Nel 2016 il Governo Renzi aveva introdotto la possibilità di liberare le case sotto procedura, prima che fossero vendute. Ma, secondo alcune associazioni che tutelano il diritto alla casa, la misura ha avuto costi sociali per migliaia di famiglie e non ha fatto salire i prezzi degli immobili all’asta.
Il M5S rivendica l’emendamento, sottolineando di aver “sempre segnalato l’assurdità di procedure esecutive che portano a far sloggiare in quattro e quattr’otto dai loro immobili cittadini e imprenditori sottoposti a procedura esecutiva. Già nel decreto semplificazioni siamo intervenuti modificando l’art. 560 del codice di procedura civile e prevedendo che quando l’immobile pignorato è abitato dal debitore e dai suoi familiari, il giudice non può mai disporre il rilascio dell’immobile pignorato prima della pronuncia del decreto di trasferimento. In altri termini il debitore, se l’oggetto dell’esecuzione è costituito dall’abitazione principale dove vive con la famiglia, ha la garanzia di potervi permanere fino alla vendita. Adesso, questa norma di tutela nei confronti di cittadini e imprenditori è estesa e si applica anche alle esecuzioni in corso al febbraio 2019. Un intervento che consentirà di evitare circa 100 mila sloggi”.
Ma c’è chi denuncia i possibili impatti negativi del provvedimento sul mercato immobiliare, in particolare sul segmento delle aste giudiziarie. Secondo Confedilizia, infatti, ci sarà una perdita di valore dell’immobile venduto all’asta, che richiederà tempistiche molto superiori per poter entrare nella proprietà di chi l’acquista.
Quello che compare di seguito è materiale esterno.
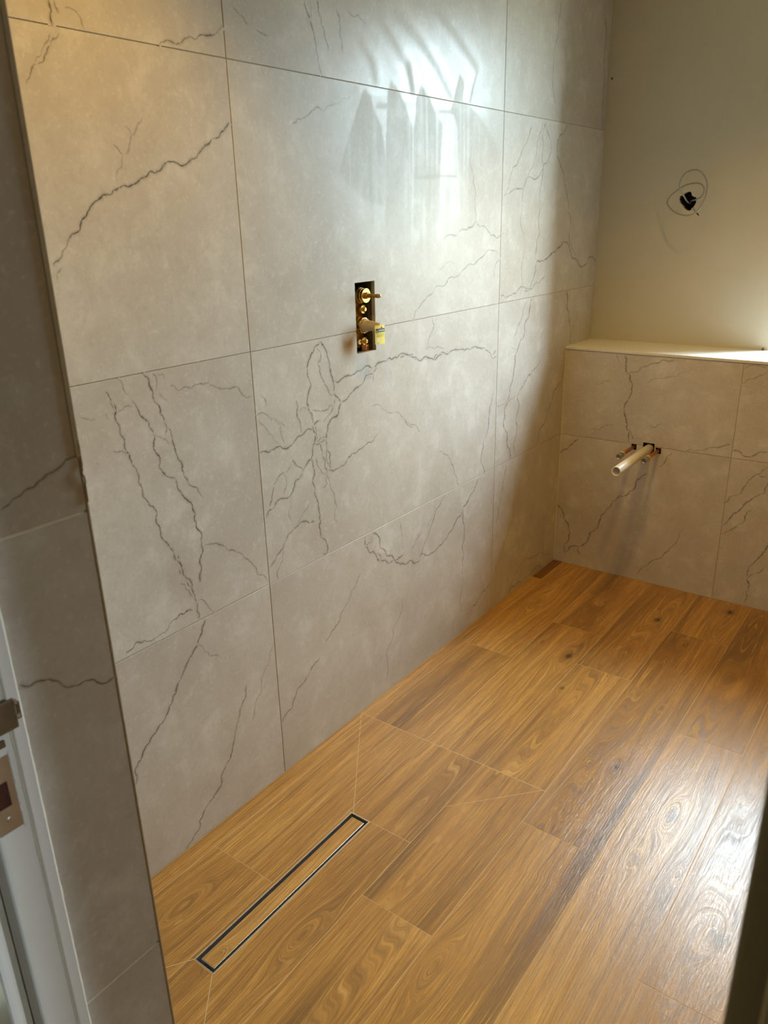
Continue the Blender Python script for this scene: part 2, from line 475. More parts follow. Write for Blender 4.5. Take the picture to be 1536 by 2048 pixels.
# ------------------------------------------------------------------ measured marks (millimetres on their wall)
LEFT_VEINS = """
80:114 1419 136 1443 149 1459 159 1472 191 1500 211 1522 237 1540 262 1549 285 1557 307 1559 332 1571 350 1584 374 1584 385 1594 403 1602 453 1605 476 1619 507 1639 534 1653 555 1668 572 1686
35:270 1571 289 1594 293 1609 283 1622 275 1627
35:298 1611 310 1627 317 1646 333 1658 346 1671 350 1681
30:317 1646 314 1655 304 1660
50:195 1796 167 1763 145 1742 126 1720 119 1710
35:180 1793 164 1775 140 1744
80:185 1842 187 1828 184 1803
60:195 1843 199 1827 200 1824
35:213 1835 232 1835 243 1822 248 1807
60:406 1806 440 1815 480 1827 517 1840 577 1863
20:115 1393 131 1416
35:609 1900 626 1893 640 1884 652 1876
35:672 1870 691 1865 707 1865
60:833 1951 836 1937 848 1921 851 1911 857 1897 862 1879 865 1858 870 1835 876 1820 883 1808
30:853 1955 852 1929 852 1914
50:880 1959 881 1934 888 1914 898 1900 904 1882 910 1870 914 1861
45:948 1955 956 1938 959 1914 960 1893 961 1871 966 1863
30:987 1956 1021 1951 1042 1946 1060 1937
45:768 1698 789 1709 819 1717 841 1731 858 1739 878 1732
25:878 1730 928 1753 990 1773
85:2553 2243 2557 2199 2576 2165 2589 2121 2596 2005 2598 1902 2610 1817
40:2166 2177 2155 2122 2145 2052 2131 1974 2134 1918 2155 1870 2181 1814
45:1988 1778 1934 1711 1872 1645 1836 1580 1806 1551
50:2089 1799 2072 1740 2074 1689 2091 1652 2078 1599 2077 1523 2065 1461 2060 1382 2061 1318 2054 1286 2013 1232 1976 1230
45:2093 1800 2116 1758 2151 1707 2117 1668 2074 1637 1969 1612 1886 1577 1830 1555 1798 1551
35:2071 1798 2036 1738 2024 1679 1969 1612 1932 1537 1925 1478 1960 1416 1949 1332 1941 1213
55:2286 1802 2231 1765 2193 1725 2246 1650 2286 1587 2318 1506 2349 1397 2383 1361 2425 1333
90:2061 1318 2107 1327 2184 1348 2263 1370 2329 1387 2362 1354 2400 1321 2447 1306 2469 1287 2508 1289 2545 1310 2587 1321 2619 1304 2639 1303
50:2152 1275 2077 1251 2003 1236 1930 1240 1879 1222 1836 1216 1793 1229
50:1421 1422 1500 1433 1562 1448 1614 1473 1656 1460 1694 1442 1726 1430 1781 1429
40:1275 1233 1312 1253 1369 1285 1448 1310 1544 1332 1616 1345 1769 1369
30:1579 1693 1585 1622 1606 1543 1614 1475
20:1395 1340 1434 1352 1488 1352
25:1742 1283 1740 1313 1786 1355
40:1245 1198 1261 1218 1275 1230
70:1182 1104 1224 1103 1255 1090 1282 1078 1311 1080 1348 1072 1382 1081 1421 1087 1461 1076 1502 1080 1543 1078 1592 1068 1651 1066 1681 1063 1713 1046 1734 1033 1771 1041
50:1713 1046 1735 1030 1740 1019 1778 1022
30:1315 1106 1352 1108 1395 1104 1425 1091
40:1357 1195 1369 1175 1348 1147 1328 1113
85:2039 1197 2025 1161 2010 1125 1988 1095 1980 1058 1936 1015 1922 968 1913 937 1887 886 1873 839 1853 792 1844 755 1870 718 1878 678 1905 637 1914 599
45:2004 1195 1971 1156 1929 1102 1908 1073
80:2348 1196 2362 1152 2382 1109 2397 1060 2418 1015 2416 979
35:2480 1099 2455 1065 2439 1025 2420 1003
55:2140 955 2104 929 2055 908 2007 882 1966 861 1950 835 1966 792 1945 744 1944 675 1950 596
60:2019 891 1996 872 1972 860
65:2368 900 2320 822 2269 775 2232 733 2190 674 2137 599
60:1763 897 1749 857 1735 816 1731 785 1727 758 1691 722 1682 675 1689 634 1710 597
40:1391 758 1428 743 1470 710 1494 669 1515 623 1527 601
25:1204 905 1235 884 1288 851
25:1777 841 1856 831 1914 836 1973 848
20:1876 1039 1935 1021
90:1669 590 1639 561 1598 533 1557 512 1542 483 1498 463 1464 441 1430 428 1397 414 1364 407 1332 405 1305 423 1287 427 1265 403 1243 414 1226 428 1213 422 1188 429 1163 443
60:1562 510 1558 466 1570 417 1562 373 1567 324 1560 285 1563 242
30:1563 242 1549 169 1551 89
50:1890 588 1869 549 1854 505 1833 463 1824 417 1803 363
35:1945 417 1956 363 1916 300 1882 248 1861 204 1815 150
50:1780 135 1746 107 1694 93 1644 80 1579 58
40:2343 40 2248 82 2145 99 2048 108 1984 71 1960 40 1936 16
60:2256 11 2151 34 2096 20 2014 28 1961 29 1936 12
50:1438 592 1396 562 1364 529 1337 495 1310 462 1273 410
30:1378 594 1355 543 1328 498
35:1288 512 1253 487 1227 459
30:2249 270 2236 192 2252 16
75:829 1194 798 1170 778 1149 770 1115 781 1092 771 1069 770 1022 781 998 790 974 788 952 774 918 767 893 744 880 735 871
70:829 1194 849 1167 858 1137 867 1114 871 1084 872 1054 891 1036 904 1020
55:812 1182 827 1159 828 1148 814 1140 820 1114 837 1082 850 1062 857 1049 868 1047 875 1054
70:904 1020 932 1028 957 1042 1007 1064 1040 1075 1066 1094 1080 1098
70:877 1083 917 1087 972 1093 1016 1102 1066 1098 1086 1102 1127 1108 1168 1102 1217 1105 1246 1093 1283 1077 1352 1073 1407 1085 1462 1078
30:1053 1096 1049 1069 1048 1050
75:904 1020 891 1005 888 991 852 979 840 967 833 949 833 922 835 903 844 869 848 849
65:582 954 612 947 652 956 692 947 708 956 725 966 746 969 757 975 785 979 813 987
50:723 1060 726 1035 729 1009 735 986 738 969
30:728 1031 747 1037 768 1033
40:783 1023 815 1011 843 1011 872 1020 879 1034
35:824 981 842 993 872 1017
50:780 983 791 959 792 936 815 942 831 927
50:784 930 814 929 831 929
50:805 952 815 938 826 943
50:808 928 811 889 820 860 829 830 822 804 804 801
45:836 914 828 893 832 865 845 842
65:767 893 773 872 776 844 767 832 776 806 779 777 786 751 789 722 784 691 788 673 809 645 816 618 812 605 792 608
60:833 843 865 838 889 842 921 858 946 864 978 868 1030 876 1044 881
30:1044 881 1064 897
40:786 892 797 862 824 835
30:824 843 838 792 854 763 863 727 850 715 863 677
50:693 908 703 898 722 882 735 867
60:731 861 720 852 698 847 688 823 643 818 611 798 582 783
40:687 900 660 883 618 859 609 821 602 808
35:660 883 657 821
25:681 810 680 741
30:745 772 716 746 681 725
55:766 714 736 725 703 724 681 720 652 700 629 677 601 656 582 644
35:637 674 635 652 614 628 609 602
30:581 1047 618 1043 645 1023 677 999
30:598 1097 618 1066
25:584 1036 609 1010 653 961
25:622 1038 663 1009 675 956
35:1156 942 1191 916 1209 899 1249 875
20:1035 985 1087 966 1156 942
80:986 593 985 567 1007 532 1040 510 1061 484 1103 458 1133 461 1163 436 1194 424 1225 427 1265 405
60:1023 593 1054 570 1056 541 1083 513 1126 474 1141 459 1187 461
40:988 561 1019 564 1016 591
50:1041 519 1065 494 1053 477
25:1167 582 1177 532 1187 475
30:1275 513 1226 447
25:816 571 796 545
60:182 1180 191 1158 198 1139 199 1111 203 1085 206 1059 216 1031 229 995 235 963 239 938 255 916 257 878 265 850 281 816 295 797 307 762 311 734 321 711 331 684
130:282 812 291 798 301 780 310 754 311 734
40:201 1135 220 1142 237 1137
50:188 1159 194 1137
60:238 1151 248 1135 261 1110 271 1089 281 1075 277 1055 281 1028 282 997 293 981 307 967 323 959
45:281 1075 305 1055 318 1039
65:273 1200 285 1178 293 1158 295 1135 305 1108 316 1079 327 1054 329 1029 337 1000 342 978 350 955 353 936
30:296 1198 302 1169 303 1162
40:308 1192 325 1192 324 1181
30:308 1155 328 1132
60:323 959 331 929 348 902 358 881 361 851 376 813 373 779 366 756 364 726 355 694
45:354 943 369 928 384 909 395 892
35:381 784 407 775 434 762 474 728 501 701 537 650 571 612
30:212 1200 225 1173 234 1163
30:174 1138 178 1122
35:178 1061 198 1055 210 1040
35:137 1048 142 1037
30:337 1166 359 1149 392 1147 423 1154 460 1140 495 1132 540 1110 572 1098
30:115 1144 130 1136 149 1131
40:310 1093 313 1070 308 1061
80:291 797 306 759 319 718 333 679 337 656 338 630 337 605
110:299 774 311 741 316 723
40:300 717 315 690 331 667
55:326 633 298 635 274 633 254 629 243 614 229 614 211 612 186 620 161 624 134 613
30:339 651 358 647 370 625 392 602
75:356 596 345 575 328 543 312 529 294 511 274 486 257 469 238 443 224 425 211 405 190 390 165 374 144 356 122 330 111 305 106 277
35:329 545 342 528 356 503 387 478
30:575 419 555 375 520 333 507 299 485 261 476 236
55:466 352 459 316 435 290 418 244 397 191 367 155 351 119 327 100 300 87 279 67 264 36 240 18 213 -3
65:755 292 732 285 706 266 669 242 639 216 610 189 581 165
50:957 483 934 457 903 425 866 396 842 361 806 343 782 332
30:1173 306 1163 254 1119 196 1075 155 1075 29
"""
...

C’è un rischio concreto che si producano “numerosi tentativi di vendita infruttuosi che porteranno ad un calo drastico dei prezzi di aggiudicazione, con minore soddisfazione non solo dei creditori, ma anche degli stessi debitori esecutati, cioè proprio dei soggetti che l’intervento di riforma si propone di favorire”.
Già la formulazione iniziale del 2019 – denuncia Confedilizia “rappresentava un radicale stravolgimento della precedente impostazione normativa. Secondo il vecchio testo dell’art. 560, infatti, la permanenza del debitore nell’immobile oggetto di esecuzione forzata costituiva un’eventualità e avveniva a discrezione del giudice dell’esecuzione, che poteva autorizzare il debitore a continuare ad abitare nell’immobile. E in questa prospettiva erano anche previste disposizioni – pure queste soppresse – che dettavano un procedimento semplificato e accelerato per la liberazione dell’immobile. Allo stato, invece, è la liberazione anticipata dell’immobile che rappresenta una mera eventualità, condizionata al verificarsi di determinate ipotesi come la cattiva conservazione dell’immobile oppure l’ostacolato diritto di visita di potenziali compratori. La regola – sottolinea Confedilizia – è l’occupazione del bene da parte del debitore e dei suoi familiari fino al decreto di trasferimento”.